Ali menjelaskan, foto-foto yang menarik tersebut bisa diproduksi dengan kamera ponsel. Lantas bagaimana kualitasnya? Ali tidak menampik bahwa sebagus-bagusnya foto yang dihasilkan dari ponsel, tetap memiliki kekurangan jika dibandingkan dengan kamera DSLR. Terutama dari segi jangkauan dan resolusinya.
“Di sini yang saya tekankan adalah bagaimana kemudian kita memanfaatkan gadget kita ini untuk melakukan hal positif. Untuk memotret sebuah momen yang akhirnya bisa menjadikan suatu lapangan pekerjaan untuk diri kita,” tuturnya.
“Kalau untuk proyek yang komersil, ya pakailah kamera DSLR ya. Karena bagaimanapun resolusi kamera HP dengan kamera DSLR itu jauh berbeda,” imbuhnya.
Ali mengaku bangga dengan siswa-siswi SMK IPIEMS yang berhasil memeriahkan acara pangkalan visual. Menurut dia, untuk bisa menyelenggarakan acara di Mall sebesar Grand City itu bukanlah hal yang mudah.
“Ngomongin Event ini, saya pikir adalah hal yang luar biasa ya. Anak-anak SMK yang kemudian berani tampil di Mall yang sebesar Grand City ini kan tidak mudah. Beberapa kemampuan dan keterampilan yang digabungkan menjadi satu dalam event ini menjadikan event ini semakin spektakuler," ungkapnya.

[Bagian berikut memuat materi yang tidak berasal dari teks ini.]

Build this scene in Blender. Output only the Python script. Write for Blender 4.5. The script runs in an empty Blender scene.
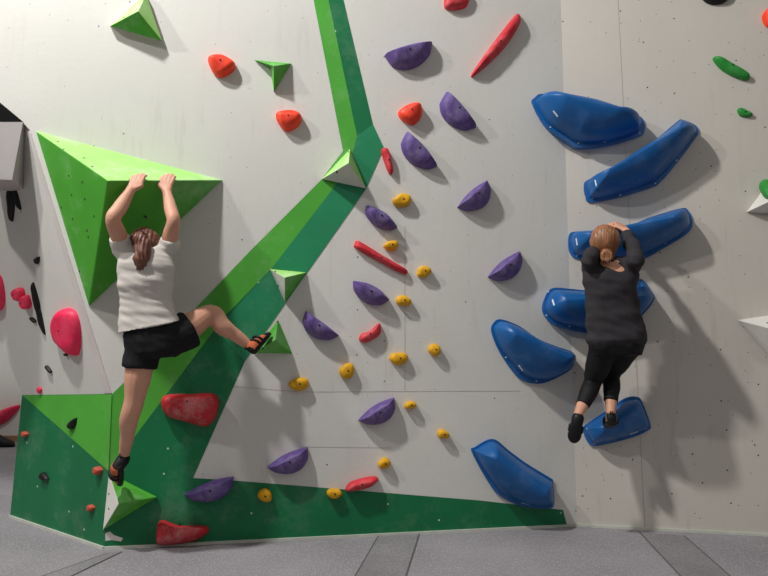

Jurnalis foto ini berharap, keilmuan dan skill yang dimiliki oleh para pelajar SMK IPIEMS terus di asah. Laman sosial media setiap siswa juga diharapkan dipenuhi dengan karya-karya, baik berupa foto, video, audio visual dan lainnya. Karena selain untuk menunjukkan eksistensi, media sosial juga bisa menjadi media promosi pribadi.
"Dari situ, publik bisa melihat, sejauh apa kualitas anak esemka IPIEMS," tutupnya.
Bincang santai fotografi ponsel inipun diakhiri dengan kompetisi foto. Peserta lokakarya diberikan waktu selama 10 menit untuk hunting di area mall. Karya-karya hasil jepretan kamera ponsel itupun langsung di juri. Hanya saja, penjurian yang seharusnya dilakukan oleh Ali sebagai pemateri diserahkan ke audience. Pemenang ditentukan seberapa banyak tepuk tangan saat foto ditampilkan.
Alasannya, menjuri foto tidak bisa dilakukan seorang diri. Minimal harus ada 3 orang juri. Disisi lain, penjurian terbuka itu sebagai edukasi bahwa karya foto yang sudah di publish, baik atau tidaknya ditentukan oleh publik juga.